» WHAT THE TASK REQUIRES: Can you return the records below exactly as they stand, but only from the first line through the one with "C = S.collection"?

» DATA EXCERPTS:
(begin)
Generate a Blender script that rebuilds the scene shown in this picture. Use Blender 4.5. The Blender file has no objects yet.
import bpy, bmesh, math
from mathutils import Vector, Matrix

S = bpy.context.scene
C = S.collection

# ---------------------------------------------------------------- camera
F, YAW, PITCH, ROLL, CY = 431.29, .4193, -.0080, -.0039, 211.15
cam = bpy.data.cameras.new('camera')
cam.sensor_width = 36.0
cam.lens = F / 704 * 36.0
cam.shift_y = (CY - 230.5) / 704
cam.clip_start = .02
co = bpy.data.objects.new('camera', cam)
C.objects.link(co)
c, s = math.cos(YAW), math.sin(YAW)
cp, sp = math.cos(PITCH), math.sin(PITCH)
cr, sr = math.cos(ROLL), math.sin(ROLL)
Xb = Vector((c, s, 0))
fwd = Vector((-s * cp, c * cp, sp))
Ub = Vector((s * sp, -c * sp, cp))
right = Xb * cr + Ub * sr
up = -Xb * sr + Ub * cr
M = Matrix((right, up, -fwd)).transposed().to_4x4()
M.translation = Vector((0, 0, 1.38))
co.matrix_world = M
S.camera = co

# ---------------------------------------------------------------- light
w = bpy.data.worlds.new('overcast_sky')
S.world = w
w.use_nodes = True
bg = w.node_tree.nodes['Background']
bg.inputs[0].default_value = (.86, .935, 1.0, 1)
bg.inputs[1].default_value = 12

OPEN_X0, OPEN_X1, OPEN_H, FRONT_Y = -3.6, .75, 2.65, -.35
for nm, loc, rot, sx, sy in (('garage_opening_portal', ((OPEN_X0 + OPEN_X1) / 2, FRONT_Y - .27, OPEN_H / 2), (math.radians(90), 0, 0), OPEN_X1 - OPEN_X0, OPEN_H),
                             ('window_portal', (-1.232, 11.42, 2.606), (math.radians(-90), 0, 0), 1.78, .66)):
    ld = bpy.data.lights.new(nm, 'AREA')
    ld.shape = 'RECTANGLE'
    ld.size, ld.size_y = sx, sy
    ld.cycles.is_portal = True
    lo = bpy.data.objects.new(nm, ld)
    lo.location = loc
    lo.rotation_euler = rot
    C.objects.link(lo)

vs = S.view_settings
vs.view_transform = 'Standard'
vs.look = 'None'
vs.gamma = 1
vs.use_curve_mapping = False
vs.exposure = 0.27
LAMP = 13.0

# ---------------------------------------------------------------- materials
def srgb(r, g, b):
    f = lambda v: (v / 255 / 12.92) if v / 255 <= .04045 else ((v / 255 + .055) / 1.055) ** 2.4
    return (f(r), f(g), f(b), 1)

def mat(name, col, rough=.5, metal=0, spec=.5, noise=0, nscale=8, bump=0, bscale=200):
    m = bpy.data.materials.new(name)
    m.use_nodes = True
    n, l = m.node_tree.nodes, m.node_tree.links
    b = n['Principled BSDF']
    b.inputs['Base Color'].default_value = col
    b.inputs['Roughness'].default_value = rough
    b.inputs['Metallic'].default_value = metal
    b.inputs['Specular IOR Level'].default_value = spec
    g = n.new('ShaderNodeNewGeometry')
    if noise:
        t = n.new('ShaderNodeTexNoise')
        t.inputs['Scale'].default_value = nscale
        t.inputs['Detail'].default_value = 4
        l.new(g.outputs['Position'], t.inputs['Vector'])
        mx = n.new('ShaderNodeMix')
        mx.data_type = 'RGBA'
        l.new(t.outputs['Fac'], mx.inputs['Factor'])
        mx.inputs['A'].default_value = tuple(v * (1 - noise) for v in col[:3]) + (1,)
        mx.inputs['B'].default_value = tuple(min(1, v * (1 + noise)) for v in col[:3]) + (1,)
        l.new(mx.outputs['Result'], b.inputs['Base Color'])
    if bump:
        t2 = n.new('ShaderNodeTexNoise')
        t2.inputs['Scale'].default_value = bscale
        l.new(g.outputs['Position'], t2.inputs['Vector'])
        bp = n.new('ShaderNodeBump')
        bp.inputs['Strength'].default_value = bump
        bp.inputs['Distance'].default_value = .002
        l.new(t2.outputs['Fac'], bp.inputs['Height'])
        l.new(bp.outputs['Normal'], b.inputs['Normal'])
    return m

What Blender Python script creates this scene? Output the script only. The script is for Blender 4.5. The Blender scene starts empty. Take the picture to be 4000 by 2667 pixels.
(end)
» ANSWER:
Generate a Blender script that rebuilds the scene shown in this picture. Use Blender 4.5. The Blender file has no objects yet.
import bpy, bmesh, math
from mathutils import Vector, Matrix

S = bpy.context.scene
C = S.collection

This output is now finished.